Jersey now has an international obligation to emit no more carbon than it can capture by 2050.
Days after the States Assembly backed the Government’s Carbon Neutral Roadmap, which charts a course towards that target, the Paris Agreement on climate change has formally been extended to Jersey.
The Government announced last November that it had applied to the UK for the international agreement, signed in 2015, to cover the island.
External Relations Minister Ian Gorst made the application to UK Energy Minister Greg Hands at the COP26 conference in Glasgow.
Now Foreign Secretary Liz Truss has approved the move, meaning that the terms of the legally binding Paris treaty – with its goal is to limit global warming to well below 2 degrees Celsius, and preferably to 1.5 degrees, compared to pre-industrial levels – now covers Jersey.
On Tuesday, Chief Minister John Le Fondré and Senator Gorst met Mr Hands to mark this extension.
Senator Gorst, said: “The extension of the Paris Agreement to Jersey demonstrates just how seriously the island takes its obligations to tackle the climate emergency at a domestic and international level.
“On behalf of Jersey, I would like to thank the UK Foreign Secretary and Secretary of State for Business, Energy and Industrial Strategy for recognising this and for affirming and supporting our request to be incorporated into the Paris Agreement framework.”
Some scientists have raised concerns that the Paris Agreement, now seven years old, is already out of date, especially as the amount of carbon dioxide in the atmosphere has kept rising since then.
Others, however, argue that such collective action, while not perfect, is the best hope of reducing emissions worldwide.
Last month, the UN’s Intergovernmental Panel on Climate Change said that, at the current rate of emissions, the world will burn through its remaining “carbon budget” by 2030 - putting the ambitious goal of keeping warming to 1.5 degrees Celsius irrevocably out of reach.

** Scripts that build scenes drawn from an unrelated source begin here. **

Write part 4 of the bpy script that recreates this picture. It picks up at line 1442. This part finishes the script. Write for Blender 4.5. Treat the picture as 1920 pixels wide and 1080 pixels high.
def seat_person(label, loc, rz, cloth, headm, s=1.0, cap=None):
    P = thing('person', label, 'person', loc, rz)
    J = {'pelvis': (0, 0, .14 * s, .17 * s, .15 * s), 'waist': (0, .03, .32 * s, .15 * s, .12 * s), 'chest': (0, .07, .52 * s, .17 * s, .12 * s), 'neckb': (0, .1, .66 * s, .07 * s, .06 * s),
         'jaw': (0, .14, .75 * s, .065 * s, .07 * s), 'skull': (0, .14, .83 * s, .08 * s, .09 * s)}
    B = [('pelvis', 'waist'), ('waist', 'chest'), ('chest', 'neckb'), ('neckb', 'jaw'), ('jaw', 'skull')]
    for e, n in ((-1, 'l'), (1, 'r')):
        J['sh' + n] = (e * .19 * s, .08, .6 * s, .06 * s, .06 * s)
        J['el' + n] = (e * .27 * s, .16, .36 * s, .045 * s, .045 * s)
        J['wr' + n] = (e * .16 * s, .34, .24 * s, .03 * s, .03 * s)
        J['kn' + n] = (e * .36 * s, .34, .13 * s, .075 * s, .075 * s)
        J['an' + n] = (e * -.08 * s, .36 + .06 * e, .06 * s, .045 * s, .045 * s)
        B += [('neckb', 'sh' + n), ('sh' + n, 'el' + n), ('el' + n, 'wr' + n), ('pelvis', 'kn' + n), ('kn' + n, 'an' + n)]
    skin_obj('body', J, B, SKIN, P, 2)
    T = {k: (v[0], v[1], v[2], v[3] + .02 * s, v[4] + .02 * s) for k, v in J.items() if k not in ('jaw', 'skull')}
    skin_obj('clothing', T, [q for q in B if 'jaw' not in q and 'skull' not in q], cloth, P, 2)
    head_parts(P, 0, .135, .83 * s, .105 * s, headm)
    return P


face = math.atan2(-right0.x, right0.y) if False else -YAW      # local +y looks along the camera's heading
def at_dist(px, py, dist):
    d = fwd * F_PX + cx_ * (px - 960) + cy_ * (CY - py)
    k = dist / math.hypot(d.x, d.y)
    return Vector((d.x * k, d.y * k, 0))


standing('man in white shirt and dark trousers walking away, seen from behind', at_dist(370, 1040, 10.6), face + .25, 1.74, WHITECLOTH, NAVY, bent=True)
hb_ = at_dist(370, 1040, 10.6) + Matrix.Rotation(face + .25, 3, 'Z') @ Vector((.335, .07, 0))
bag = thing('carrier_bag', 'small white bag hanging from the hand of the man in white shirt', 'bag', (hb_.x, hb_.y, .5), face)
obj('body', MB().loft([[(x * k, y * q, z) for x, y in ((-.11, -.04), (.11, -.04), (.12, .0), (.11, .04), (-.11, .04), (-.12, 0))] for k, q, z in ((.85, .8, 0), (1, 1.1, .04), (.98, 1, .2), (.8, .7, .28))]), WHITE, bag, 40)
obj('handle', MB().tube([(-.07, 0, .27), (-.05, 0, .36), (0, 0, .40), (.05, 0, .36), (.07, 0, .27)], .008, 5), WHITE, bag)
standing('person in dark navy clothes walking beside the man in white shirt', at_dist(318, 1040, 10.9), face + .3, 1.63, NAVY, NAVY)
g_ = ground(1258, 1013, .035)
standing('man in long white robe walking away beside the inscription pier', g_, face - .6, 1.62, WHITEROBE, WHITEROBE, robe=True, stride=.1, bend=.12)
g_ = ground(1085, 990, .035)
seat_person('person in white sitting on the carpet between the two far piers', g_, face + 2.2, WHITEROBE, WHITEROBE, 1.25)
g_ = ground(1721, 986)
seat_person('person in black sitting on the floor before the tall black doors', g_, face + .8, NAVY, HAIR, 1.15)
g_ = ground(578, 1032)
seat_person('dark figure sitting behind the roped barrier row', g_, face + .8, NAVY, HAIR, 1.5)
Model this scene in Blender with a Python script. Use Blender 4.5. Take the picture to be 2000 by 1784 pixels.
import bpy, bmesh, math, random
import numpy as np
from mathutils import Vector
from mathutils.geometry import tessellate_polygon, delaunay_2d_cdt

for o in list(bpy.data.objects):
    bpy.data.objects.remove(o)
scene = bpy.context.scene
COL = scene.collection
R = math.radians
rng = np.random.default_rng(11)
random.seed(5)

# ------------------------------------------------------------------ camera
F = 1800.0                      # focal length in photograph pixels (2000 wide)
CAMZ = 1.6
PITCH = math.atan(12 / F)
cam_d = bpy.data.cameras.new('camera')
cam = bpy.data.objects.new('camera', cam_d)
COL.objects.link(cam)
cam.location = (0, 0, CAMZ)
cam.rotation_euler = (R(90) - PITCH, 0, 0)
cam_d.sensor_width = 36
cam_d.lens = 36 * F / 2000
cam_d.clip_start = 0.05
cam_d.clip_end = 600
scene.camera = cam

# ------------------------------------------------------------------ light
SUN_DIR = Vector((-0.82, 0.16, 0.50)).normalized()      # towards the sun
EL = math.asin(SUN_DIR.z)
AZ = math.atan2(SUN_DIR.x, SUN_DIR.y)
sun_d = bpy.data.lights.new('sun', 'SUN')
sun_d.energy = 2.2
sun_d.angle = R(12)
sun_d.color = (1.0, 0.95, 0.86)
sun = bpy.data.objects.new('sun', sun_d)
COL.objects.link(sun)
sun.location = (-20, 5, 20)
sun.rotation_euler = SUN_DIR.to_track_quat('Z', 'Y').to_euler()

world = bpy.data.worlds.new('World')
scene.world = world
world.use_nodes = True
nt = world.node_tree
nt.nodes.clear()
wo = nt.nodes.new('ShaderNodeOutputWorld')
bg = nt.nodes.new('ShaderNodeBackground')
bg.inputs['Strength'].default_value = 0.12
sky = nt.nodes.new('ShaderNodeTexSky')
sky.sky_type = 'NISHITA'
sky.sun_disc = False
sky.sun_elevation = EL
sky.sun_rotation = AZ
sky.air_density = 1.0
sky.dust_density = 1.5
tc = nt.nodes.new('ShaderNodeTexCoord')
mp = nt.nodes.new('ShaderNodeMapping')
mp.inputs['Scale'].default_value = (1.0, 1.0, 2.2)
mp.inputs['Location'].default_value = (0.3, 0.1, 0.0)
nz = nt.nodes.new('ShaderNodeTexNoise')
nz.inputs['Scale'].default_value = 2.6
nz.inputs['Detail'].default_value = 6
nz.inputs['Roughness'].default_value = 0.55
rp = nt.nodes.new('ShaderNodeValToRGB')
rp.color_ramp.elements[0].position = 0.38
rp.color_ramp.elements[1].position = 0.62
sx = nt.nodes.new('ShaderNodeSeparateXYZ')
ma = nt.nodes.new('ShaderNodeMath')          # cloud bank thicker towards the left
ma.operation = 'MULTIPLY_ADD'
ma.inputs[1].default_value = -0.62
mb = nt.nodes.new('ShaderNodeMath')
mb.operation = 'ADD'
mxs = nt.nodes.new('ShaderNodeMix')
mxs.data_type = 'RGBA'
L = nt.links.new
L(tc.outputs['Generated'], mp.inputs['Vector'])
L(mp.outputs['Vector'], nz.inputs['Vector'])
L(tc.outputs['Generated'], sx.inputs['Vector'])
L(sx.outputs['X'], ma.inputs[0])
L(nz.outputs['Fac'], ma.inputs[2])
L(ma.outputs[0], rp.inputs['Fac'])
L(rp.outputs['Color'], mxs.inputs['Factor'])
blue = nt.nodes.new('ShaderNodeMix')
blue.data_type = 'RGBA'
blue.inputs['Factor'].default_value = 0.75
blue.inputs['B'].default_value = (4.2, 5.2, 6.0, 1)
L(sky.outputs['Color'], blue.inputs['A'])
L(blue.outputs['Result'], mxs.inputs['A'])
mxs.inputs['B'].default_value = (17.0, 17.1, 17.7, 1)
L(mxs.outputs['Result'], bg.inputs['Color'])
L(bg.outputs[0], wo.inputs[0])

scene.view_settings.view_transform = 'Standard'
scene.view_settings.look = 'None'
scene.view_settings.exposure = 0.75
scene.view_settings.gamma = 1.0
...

The 278-member panel said it was still technically possible, and even economically viable, for nations to curb carbon pollution on the scale that is required, although it added that it “cannot be achieved through incremental change.”
The States passed the Government's Carbon Neutral Roadmap last Friday.
Jersey is committed to reduce carbon dioxide by encouraging the electrification of transport and heating and low-carbon travel, promoting ‘green’ finance, and capturing greenhouse gasses by extending seagrass beds in the island’s 900 km2 of territorial waters.
Under the roadmap, all new diesel and petrol vehicles will be banned from 2030.
Pictured top: Chief Minister John Le Fondré and External Relations Minister Ian Gorst flank UK Minister of State for Energy and Clean Growth Greg Hands MP.